* [TASK]:
All lines in the records below from the line with "What Blender Python" through the line with "COL = scene.collection" are to be given again exactly, both ends included; the pictures are to be left out.

* [3D scene scripts]:
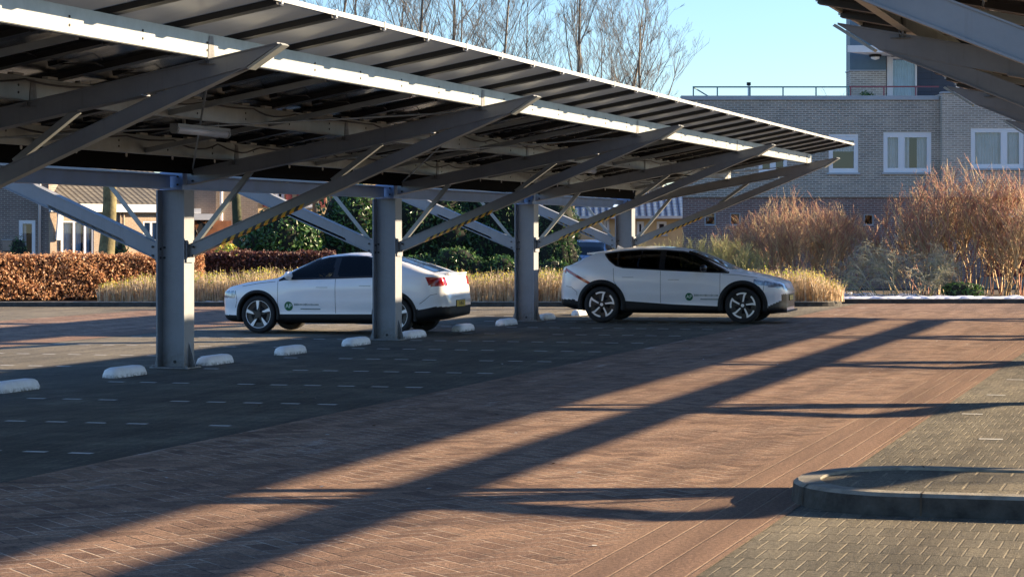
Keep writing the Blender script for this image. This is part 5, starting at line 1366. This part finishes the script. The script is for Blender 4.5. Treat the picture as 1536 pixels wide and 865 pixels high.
for i, (px, Y, h, lab) in enumerate(((1215, 150, 8.3, 'faint distant tree behind the left part of the terrace railing'), (1258, 140, 8.9, 'faint distant tree beside the top floor of the brick building'), (1155, 150, 7.6, 'faint distant tree behind the roof vent'))):
    bare_tree('distant_tree', tx(px, Y), Y, h, .12, lab, 150+i, 'distant trees above the terrace', dens=.6, levels=3)
# ------------------------------------------------------------------ light, sky, camera
sun_h = Vector((.97, .235, 0)).normalized(); EL = R(16.2)
sd = Vector((sun_h.x*math.cos(EL), sun_h.y*math.cos(EL), math.sin(EL)))
L = bpy.data.lights.new('sun', 'SUN'); L.energy = 5.0; L.angle = R(.55); L.color = (1, .77, .50)
so = bpy.data.objects.new('sun', L); COL.objects.link(so); so.rotation_euler = (-sd).to_track_quat('-Z', 'Y').to_euler(); so.location = (60, 20, 40)
wd = bpy.data.worlds.new('World'); sc.world = wd; wd.use_nodes = True; nt = wd.node_tree
bg = nt.nodes['Background']; sky = nt.nodes.new('ShaderNodeTexSky'); sky.sky_type = 'NISHITA'; sky.sun_disc = False
sky.sun_elevation = EL; sky.sun_rotation = math.atan2(sun_h.x, sun_h.y); sky.air_density = 1.0; sky.dust_density = .15; sky.ozone_density = 3.0; sky.altitude = 0
tint = nt.nodes.new('ShaderNodeMix'); tint.data_type = 'RGBA'; tint.blend_type = 'MULTIPLY'; tint.inputs[0].default_value = 1; tint.inputs[7].default_value = (.82, .94, 1.14, 1)
nt.links.new(sky.outputs[0], tint.inputs[6]); nt.links.new(tint.outputs[2], bg.inputs[0]); bg.inputs[1].default_value = .067
cd = bpy.data.cameras.new('camera'); cam = bpy.data.objects.new('camera', cd); COL.objects.link(cam)
cam.location = (0, 0, 1.85); cam.rotation_euler = (R(90), 0, 0); cd.sensor_width = 36; cd.lens = 36*3630/1536
cd.shift_y = -(432.5-348)/1536; cd.clip_start = .1; cd.clip_end = 6000
sc.camera = cam
sc.view_settings.view_transform = 'Standard'; sc.view_settings.look = 'None'; sc.view_settings.exposure = 1.80; sc.view_settings.gamma = 1; sc.view_settings.use_curve_mapping = False
sc.render.engine = 'CYCLES'; sc.cycles.max_bounces = 8; sc.cycles.transparent_max_bounces = 12; sc.cycles.caustics_reflective = False; sc.cycles.caustics_refractive = False
sc.cycles.use_denoising = True
sc.cycles.sample_clamp_indirect = 6
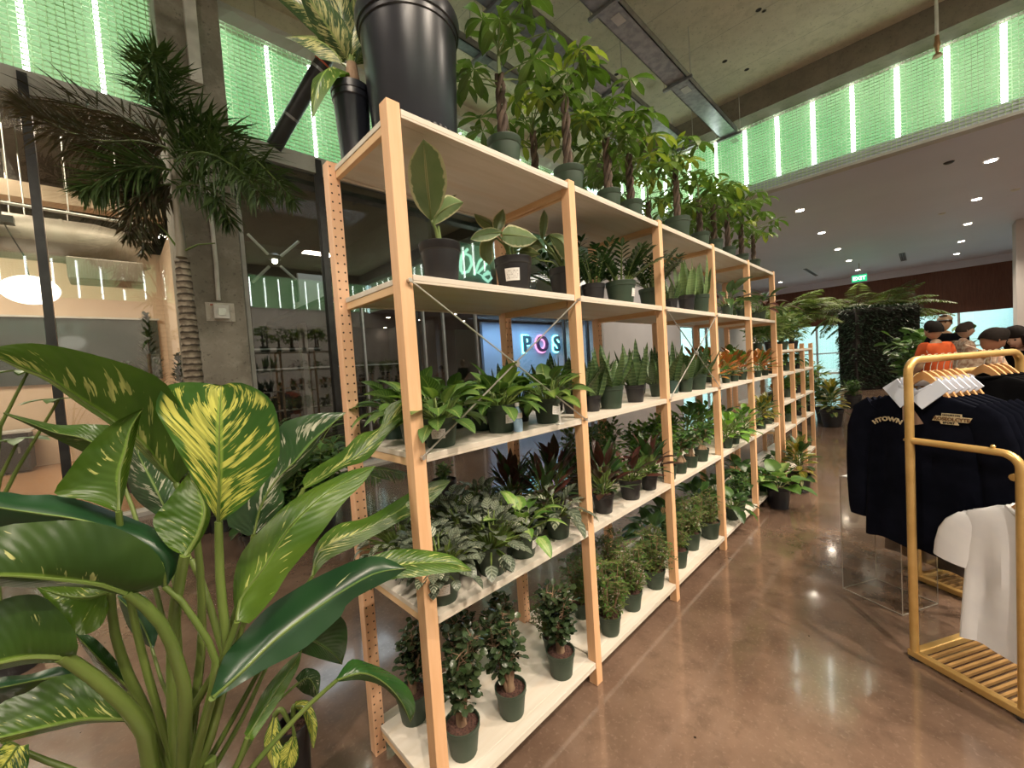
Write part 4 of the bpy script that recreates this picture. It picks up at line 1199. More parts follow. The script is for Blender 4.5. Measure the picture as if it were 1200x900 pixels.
# keep pots clear of each other and of the posts, then build
for lv in range(5):
    es = [e for e in ENT if e['lv'] == lv]
    for it in range(30):
        for e in es:
            for k in range(6):      # posts
                for yp in (.022, SD-.022):
                    dx, dy = e['x']-k*BAY, e['y']-yp
                    gap = e['R']+.03-math.hypot(dx, dy)
                    if gap > 0 and abs(dx) < e['R']+.03:
                        e['x'] += (1 if dx >= 0 else -1)*gap*.6
            k = min(4, max(0, int(e['x']/BAY)))
            e['x'] = min(max(e['x'], k*BAY+.028+e['R']*.9), (k+1)*BAY-.028-e['R']*.9)
        for i, a in enumerate(es):
            for b in es[i+1:]:
                dx, dy = b['x']-a['x'], b['y']-a['y']
                dd = math.hypot(dx, dy) or 1e-4
                gap = a['R']+b['R']+.004-dd
                if gap > 0:
                    hi_ = b if b['y'] > a['y'] else a; lo_ = a if hi_ is b else b
                    s = 1 if hi_ is b else -1
                    if hi_['y'] > .16 or abs(dy) > abs(dx):
                        hi_['x'] += s*dx/dd*gap; hi_['y'] += s*dy/dd*gap
                    else:
                        a['x'] -= dx/dd*gap*.5; b['x'] += dx/dd*gap*.5
        for e in es:
            e['y'] = min(max(e['y'], e['R']*1.0+.004), SD-.02-e['R'])
ENT.sort(key=lambda e: (e['lv'], e['sp'], e['y'] > .22, e['x']))
cnt = {}
for e in ENT:
    key = (e['lv'], e['sp'], e['y'] > .22); cnt[key] = cnt.get(key, 0)+1
seen = {}
for e in ENT:
    nm, cat, ph = NAMES[e['sp']]
    back = e['y'] > .22
    key = (e['lv'], e['sp'], back); i = seen.get(key, 0); seen[key] = i+1
    sh = SHN[e['lv']]
    pot = '' if 'plant beside' in ph or 'with' in ph else ' in %s pot' % e['kind']
    if cnt[key] == 1: lab = '%s%s, %s row, %s' % (ph, pot, 'back' if back else 'front', sh)
    elif i == cnt[key]-1 and i > 0: lab = '%s%s, last along %s row, %s' % (ph, pot, 'back' if back else 'front', sh)
    else: lab = '%s%s, %s along %s row, %s' % (ph, pot, ORD[i], 'back' if back else 'front', sh)
    plant(nm, cat, lab, e['sp'], (e['x'], e['y'], ZL[e['lv']]+.0005), e['R'], e['h'], e['kind'], 'plants on the '+sh,
          e.get('var', 0), e.get('rz', 0), e.get('sc', 1), e.get('lab', 0), e.get('labrot'))

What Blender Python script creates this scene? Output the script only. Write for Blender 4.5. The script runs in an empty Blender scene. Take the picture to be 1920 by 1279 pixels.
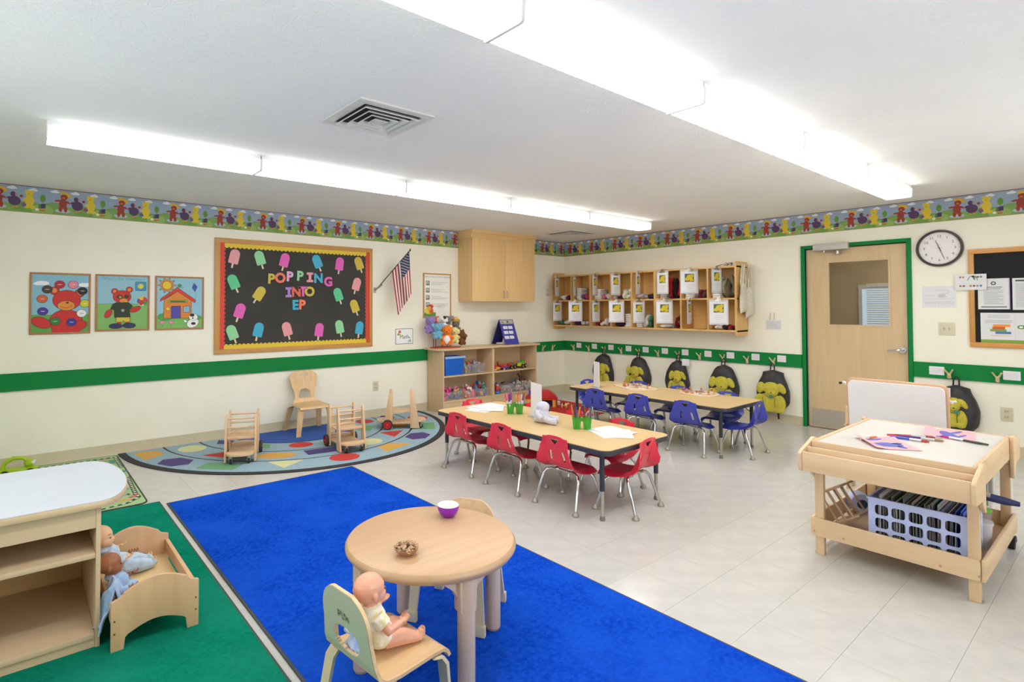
import bpy, bmesh, math, random
from mathutils import Vector, Matrix, Euler
random.seed(7)
PI = math.pi
scene = bpy.context.scene
COL = scene.collection

# ---------------- camera, world, light, exposure ----------------
CAM = Vector((-7.1457, -6.1232, 1.3851))
yaw, pitch, roll, FPX, CX, CY = 0.6719, 0.0219, -0.0022, 1035.913, 858.3563, 553.0863
fw = Vector((math.sin(yaw)*math.cos(pitch), math.cos(yaw)*math.cos(pitch), math.sin(pitch)))
rt = Vector((math.cos(yaw), -math.sin(yaw), 0)); up = rt.cross(fw)
rt, up = rt*math.cos(roll)+up*math.sin(roll), up*math.cos(roll)-rt*math.sin(roll)
cd = bpy.data.cameras.new('camera'); cam = bpy.data.objects.new('camera', cd); COL.objects.link(cam)
cam.matrix_world = Matrix(((rt.x, up.x, -fw.x, CAM.x), (rt.y, up.y, -fw.y, CAM.y), (rt.z, up.z, -fw.z, CAM.z), (0, 0, 0, 1)))
cd.sensor_fit = 'HORIZONTAL'; cd.sensor_width = 36; cd.lens = 36*FPX/1920
cd.shift_x = (960-CX)/1920; cd.shift_y = (CY-639.5)/1920
cd.clip_start = .05; cd.clip_end = 100
scene.camera = cam
scene.view_settings.view_transform = 'Standard'; scene.view_settings.look = 'None'
scene.view_settings.gamma = 1.0; scene.view_settings.use_curve_mapping = False
scene.view_settings.exposure = 0.62
scene.cycles.use_denoising = True
scene.cycles.max_bounces = 10; scene.cycles.diffuse_bounces = 6; scene.cycles.transparent_max_bounces = 12
scene.cycles.sample_clamp_indirect = 6.0
scene.cycles.caustics_reflective = False; scene.cycles.caustics_refractive = False
world = bpy.data.worlds.new('world'); scene.world = world; world.use_nodes = True
bgn = world.node_tree.nodes['Background']; bgn.inputs[0].default_value = (.80, .88, 1.0, 1); bgn.inputs[1].default_value = 1.2
LAMP = 11.5        # emission of the fluorescent lenses
DAY = 22.0        # daylight entering through the windows behind the camera

def area(name, loc, rot, sx, sy, power, color):
    l = bpy.data.lights.new(name, 'AREA'); l.shape = 'RECTANGLE'; l.size = sx; l.size_y = sy; l.energy = power; l.color = color
    o = bpy.data.objects.new(name, l); COL.objects.link(o); o.location = loc; o.rotation_euler = rot
    return o
# two real window openings in the near wall (behind the camera) pass this daylight
for i, wx in enumerate((-5.6, -2.6)):
    area('window_daylight', (wx, -7.30, 1.45), (math.radians(90), 0, 0), 1.6, 1.2, DAY, (.93, .96, 1.0))
area('window_daylight', (-8.25, -3.9, 1.45), (0, math.radians(-90), 0), 1.2, 2.4, DAY*.7, (.96, .98, 1.0))

# ---------------- materials ----------------
def lin(h):
    h = h.lstrip('#'); r = [int(h[i:i+2], 16)/255 for i in (0, 2, 4)]
    return [(c/12.92 if c <= .04045 else ((c+.055)/1.055)**2.4) for c in r]+[1]
_m = {}
def C(h, rough=.5, metal=0, spec=.5, name=None, trans=0, alpha=1, sheen=0):
    k = (h, rough, metal, spec, trans, alpha, sheen)
    if k in _m: return _m[k]
    m = bpy.data.materials.new(name or 'paint_'+h.strip('#')); m.use_nodes = True
    b = m.node_tree.nodes['Principled BSDF']
    b.inputs['Base Color'].default_value = lin(h); b.inputs['Roughness'].default_value = rough
    b.inputs['Metallic'].default_value = metal; b.inputs['Specular IOR Level'].default_value = spec
    b.inputs['Transmission Weight'].default_value = trans; b.inputs['Alpha'].default_value = alpha
    if sheen: b.inputs['Sheen Weight'].default_value = sheen
    # faint procedural mottling so that no surface is perfectly flat
    nt = m.node_tree; n = nt.nodes.new('ShaderNodeTexNoise'); n.inputs['Scale'].default_value = 9; n.inputs['Detail'].default_value = 3
    tc = nt.nodes.new('ShaderNodeTexCoord'); nt.links.new(tc.outputs['Object'], n.inputs['Vector'])
    mr = nt.nodes.new('ShaderNodeMapRange'); mr.inputs[3].default_value = max(.02, rough-.05); mr.inputs[4].default_value = min(1, rough+.05)
    nt.links.new(n.outputs[0], mr.inputs[0]); nt.links.new(mr.outputs[0], b.inputs['Roughness'])
    _m[k] = m; return m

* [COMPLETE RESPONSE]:
What Blender Python script creates this scene? Output the script only. Write for Blender 4.5. The script runs in an empty Blender scene. Take the picture to be 1920 by 1279 pixels.
import bpy, bmesh, math, random
from mathutils import Vector, Matrix, Euler
random.seed(7)
PI = math.pi
scene = bpy.context.scene
COL = scene.collection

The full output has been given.